At the Maple Leaf Bartor Road plant, we had at that time, the time you specified, two inspectors. There were two shifts. Each inspector would have been present on the day shift or on the night shift. And it is true, as you indicated, Monsieur Bellavance, that the one inspector on the day shift had seven facilities that he was looking after. His primary facility was the Maple Leaf Bartor Road plant. He had his office there. He operated from that plant. He spent most of his time at that plant.
Four of the seven facilities, in fact, were not really plants as we think of them. They were cold storages. Those cold storages are registered with the federal government, and the work at those cold storages is for export certification and the inspection of imports. It's important work. It's not as time-consuming as in-plant inspections.

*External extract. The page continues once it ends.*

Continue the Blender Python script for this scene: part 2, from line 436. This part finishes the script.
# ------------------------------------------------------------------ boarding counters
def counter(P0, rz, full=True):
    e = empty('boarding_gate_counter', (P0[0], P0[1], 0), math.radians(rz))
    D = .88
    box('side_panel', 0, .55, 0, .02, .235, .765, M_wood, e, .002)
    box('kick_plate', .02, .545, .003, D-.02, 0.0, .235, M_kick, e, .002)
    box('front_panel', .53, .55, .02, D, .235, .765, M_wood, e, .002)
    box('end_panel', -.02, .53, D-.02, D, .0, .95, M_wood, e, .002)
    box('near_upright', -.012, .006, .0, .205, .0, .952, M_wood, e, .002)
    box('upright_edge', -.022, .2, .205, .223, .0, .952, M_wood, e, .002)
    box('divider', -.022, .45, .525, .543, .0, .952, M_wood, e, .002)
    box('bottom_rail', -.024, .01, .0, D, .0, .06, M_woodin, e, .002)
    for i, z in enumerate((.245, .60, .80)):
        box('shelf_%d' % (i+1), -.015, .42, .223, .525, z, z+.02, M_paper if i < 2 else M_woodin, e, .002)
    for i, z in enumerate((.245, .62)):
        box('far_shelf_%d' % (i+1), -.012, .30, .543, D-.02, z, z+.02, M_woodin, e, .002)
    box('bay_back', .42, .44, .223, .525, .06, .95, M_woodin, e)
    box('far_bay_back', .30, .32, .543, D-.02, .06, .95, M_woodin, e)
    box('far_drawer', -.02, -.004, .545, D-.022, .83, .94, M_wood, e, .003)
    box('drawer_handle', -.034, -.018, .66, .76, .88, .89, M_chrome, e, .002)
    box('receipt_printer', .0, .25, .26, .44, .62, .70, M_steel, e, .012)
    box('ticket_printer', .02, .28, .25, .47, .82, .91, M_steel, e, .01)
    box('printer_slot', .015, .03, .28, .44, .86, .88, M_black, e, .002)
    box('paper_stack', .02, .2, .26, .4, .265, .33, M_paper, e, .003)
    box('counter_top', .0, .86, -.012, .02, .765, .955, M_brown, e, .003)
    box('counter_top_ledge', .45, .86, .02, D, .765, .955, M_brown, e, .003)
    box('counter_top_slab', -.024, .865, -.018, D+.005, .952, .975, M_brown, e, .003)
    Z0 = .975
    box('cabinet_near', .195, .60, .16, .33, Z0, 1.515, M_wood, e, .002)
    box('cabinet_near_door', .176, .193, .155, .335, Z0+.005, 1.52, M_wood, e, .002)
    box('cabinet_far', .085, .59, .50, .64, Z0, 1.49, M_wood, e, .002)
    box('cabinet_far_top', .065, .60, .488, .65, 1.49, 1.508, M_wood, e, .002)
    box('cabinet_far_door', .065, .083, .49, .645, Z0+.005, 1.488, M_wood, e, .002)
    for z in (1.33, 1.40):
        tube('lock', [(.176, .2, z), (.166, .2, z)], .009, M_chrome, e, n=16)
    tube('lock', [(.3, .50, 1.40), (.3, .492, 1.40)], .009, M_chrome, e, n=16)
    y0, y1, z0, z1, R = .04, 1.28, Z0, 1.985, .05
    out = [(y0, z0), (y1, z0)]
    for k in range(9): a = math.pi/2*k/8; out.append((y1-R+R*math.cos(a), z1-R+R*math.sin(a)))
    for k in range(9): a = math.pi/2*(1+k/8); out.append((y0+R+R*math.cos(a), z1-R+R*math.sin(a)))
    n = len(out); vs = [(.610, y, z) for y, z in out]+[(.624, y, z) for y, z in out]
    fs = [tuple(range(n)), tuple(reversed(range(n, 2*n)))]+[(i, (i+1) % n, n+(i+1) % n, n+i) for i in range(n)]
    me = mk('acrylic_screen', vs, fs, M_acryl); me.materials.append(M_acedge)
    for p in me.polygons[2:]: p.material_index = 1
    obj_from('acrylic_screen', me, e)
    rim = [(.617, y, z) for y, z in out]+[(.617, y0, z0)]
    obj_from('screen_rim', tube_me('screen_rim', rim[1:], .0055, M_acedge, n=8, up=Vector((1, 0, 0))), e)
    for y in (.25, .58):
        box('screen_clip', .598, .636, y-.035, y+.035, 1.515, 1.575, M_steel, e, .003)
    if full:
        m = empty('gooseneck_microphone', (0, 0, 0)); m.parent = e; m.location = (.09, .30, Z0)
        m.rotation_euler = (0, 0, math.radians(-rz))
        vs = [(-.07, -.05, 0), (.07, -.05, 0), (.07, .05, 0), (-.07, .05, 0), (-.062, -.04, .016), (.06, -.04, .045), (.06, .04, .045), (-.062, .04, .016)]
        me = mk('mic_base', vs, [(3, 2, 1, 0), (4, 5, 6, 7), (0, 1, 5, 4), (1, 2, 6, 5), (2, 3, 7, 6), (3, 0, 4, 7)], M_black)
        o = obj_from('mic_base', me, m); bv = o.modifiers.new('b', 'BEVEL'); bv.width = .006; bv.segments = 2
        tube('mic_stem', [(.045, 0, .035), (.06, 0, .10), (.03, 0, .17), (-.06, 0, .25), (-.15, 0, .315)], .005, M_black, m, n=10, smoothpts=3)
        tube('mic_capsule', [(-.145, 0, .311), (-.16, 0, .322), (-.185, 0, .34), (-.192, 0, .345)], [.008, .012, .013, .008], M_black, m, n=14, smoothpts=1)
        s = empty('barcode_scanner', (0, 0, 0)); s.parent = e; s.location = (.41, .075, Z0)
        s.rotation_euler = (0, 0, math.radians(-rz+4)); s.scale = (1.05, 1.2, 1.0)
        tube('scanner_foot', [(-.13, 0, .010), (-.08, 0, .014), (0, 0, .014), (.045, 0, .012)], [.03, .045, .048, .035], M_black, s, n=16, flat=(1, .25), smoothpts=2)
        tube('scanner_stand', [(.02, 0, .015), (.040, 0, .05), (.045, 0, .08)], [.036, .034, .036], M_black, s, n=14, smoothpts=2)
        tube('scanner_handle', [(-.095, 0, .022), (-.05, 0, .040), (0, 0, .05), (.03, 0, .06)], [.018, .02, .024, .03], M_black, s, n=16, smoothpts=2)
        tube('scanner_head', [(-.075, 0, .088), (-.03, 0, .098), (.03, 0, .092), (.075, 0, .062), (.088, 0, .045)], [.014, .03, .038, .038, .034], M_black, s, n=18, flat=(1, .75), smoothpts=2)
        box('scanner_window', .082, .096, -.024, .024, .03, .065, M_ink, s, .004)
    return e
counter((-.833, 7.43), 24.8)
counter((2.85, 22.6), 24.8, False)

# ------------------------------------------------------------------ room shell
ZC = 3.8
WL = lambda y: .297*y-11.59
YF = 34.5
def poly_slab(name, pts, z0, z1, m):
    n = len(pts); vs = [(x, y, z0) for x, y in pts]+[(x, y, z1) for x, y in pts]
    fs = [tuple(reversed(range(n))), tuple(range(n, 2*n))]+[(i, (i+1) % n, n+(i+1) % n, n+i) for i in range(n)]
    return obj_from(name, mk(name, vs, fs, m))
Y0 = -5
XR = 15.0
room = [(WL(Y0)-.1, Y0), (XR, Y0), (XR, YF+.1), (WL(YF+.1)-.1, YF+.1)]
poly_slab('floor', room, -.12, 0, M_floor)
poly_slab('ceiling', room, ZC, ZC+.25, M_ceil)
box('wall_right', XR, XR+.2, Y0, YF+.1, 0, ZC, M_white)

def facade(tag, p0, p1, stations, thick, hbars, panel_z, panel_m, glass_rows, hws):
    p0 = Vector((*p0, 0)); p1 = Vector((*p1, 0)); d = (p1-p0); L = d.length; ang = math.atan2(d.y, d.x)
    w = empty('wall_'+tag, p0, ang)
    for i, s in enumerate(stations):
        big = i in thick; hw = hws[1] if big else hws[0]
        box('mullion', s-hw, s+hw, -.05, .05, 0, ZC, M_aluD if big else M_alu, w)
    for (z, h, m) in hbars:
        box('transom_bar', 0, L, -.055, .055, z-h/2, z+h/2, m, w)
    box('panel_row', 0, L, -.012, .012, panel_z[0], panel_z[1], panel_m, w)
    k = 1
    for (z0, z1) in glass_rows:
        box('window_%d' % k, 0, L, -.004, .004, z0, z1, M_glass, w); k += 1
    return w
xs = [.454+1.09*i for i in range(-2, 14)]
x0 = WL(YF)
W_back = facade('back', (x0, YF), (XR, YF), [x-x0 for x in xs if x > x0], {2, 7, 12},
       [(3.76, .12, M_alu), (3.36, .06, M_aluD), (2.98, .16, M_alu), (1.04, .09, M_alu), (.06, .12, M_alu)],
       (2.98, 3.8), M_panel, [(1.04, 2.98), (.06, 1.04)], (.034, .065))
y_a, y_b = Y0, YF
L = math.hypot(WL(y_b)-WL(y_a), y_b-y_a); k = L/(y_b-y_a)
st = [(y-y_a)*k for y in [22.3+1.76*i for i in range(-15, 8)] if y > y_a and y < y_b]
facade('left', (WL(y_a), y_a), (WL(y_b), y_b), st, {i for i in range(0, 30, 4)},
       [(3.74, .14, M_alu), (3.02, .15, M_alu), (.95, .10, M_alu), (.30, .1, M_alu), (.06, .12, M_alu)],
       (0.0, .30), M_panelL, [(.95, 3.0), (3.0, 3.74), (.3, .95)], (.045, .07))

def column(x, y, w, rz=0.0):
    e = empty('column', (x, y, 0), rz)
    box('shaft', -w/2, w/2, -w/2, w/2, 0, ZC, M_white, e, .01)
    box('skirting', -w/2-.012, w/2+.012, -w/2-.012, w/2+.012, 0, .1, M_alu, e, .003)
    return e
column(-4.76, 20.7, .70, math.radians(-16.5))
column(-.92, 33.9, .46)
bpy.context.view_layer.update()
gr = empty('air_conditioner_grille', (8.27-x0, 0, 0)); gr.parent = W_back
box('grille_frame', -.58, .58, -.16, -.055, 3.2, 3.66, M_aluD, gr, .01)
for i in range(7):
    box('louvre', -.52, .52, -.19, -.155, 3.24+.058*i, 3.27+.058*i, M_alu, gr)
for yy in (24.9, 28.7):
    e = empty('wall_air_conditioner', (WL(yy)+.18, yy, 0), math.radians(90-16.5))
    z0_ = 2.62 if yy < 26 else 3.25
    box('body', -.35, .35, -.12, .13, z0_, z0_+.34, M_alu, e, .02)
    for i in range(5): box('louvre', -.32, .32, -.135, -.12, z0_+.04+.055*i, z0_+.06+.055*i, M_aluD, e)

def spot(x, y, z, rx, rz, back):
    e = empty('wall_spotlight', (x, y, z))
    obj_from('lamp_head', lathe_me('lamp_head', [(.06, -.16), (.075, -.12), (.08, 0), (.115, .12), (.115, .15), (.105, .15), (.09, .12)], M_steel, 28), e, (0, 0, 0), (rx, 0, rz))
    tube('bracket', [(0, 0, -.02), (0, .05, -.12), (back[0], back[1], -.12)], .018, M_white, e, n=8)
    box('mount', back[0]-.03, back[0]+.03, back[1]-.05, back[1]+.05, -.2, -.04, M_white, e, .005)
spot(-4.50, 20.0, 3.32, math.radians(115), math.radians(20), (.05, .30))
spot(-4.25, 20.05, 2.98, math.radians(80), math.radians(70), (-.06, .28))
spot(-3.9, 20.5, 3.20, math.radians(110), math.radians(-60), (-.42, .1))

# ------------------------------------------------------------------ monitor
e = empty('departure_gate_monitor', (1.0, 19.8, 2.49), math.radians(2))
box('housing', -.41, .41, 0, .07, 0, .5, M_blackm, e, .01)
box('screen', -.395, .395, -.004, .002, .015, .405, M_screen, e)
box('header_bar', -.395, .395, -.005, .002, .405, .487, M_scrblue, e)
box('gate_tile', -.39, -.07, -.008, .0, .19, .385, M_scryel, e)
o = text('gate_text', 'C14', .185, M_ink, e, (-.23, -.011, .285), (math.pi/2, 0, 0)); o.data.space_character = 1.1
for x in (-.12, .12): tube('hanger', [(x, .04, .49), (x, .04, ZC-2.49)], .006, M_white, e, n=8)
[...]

As far as the workload and what they were doing in the plant, these inspectors were operating under the system Dr. Evans mentioned--the compliance verification system--which very clearly sets out tasks for each inspector and targets risk areas. It sort of rotates between certain parts of the plant and certain functions, such as sanitation, employee hygiene, and construction--all these types of things. In that plant, those tasks were completed, as prescribed by the program, by those two inspectors. They had to have been busy, I'm sure, but they did meet all those tasks, and we have that documented.
As far as time spent on the plant floor, this is something that's been talked about quite a bit since last summer. The allegation seems to be that inspectors don't have an opportunity to walk around the plant, look at the construction, talk to employees, and look at the equipment. In fact, that's an integral part of what an inspector does.
I had the opportunity last fall to go across the country and meet with more than 100 inspectors to discuss this and other really important issues and how they felt about this. The consensus was that the compliance verification system is a good system. It had some growing pains, but they were able to spend an adequate amount of time on the plant floor. Our records indicate that about 50% of their time is spent on the plant floor. They're looking at the whole system. They're looking at the plant records and making sure that they're all appropriate, and then they're going out onto the plant floor and verifying that those things are done correctly.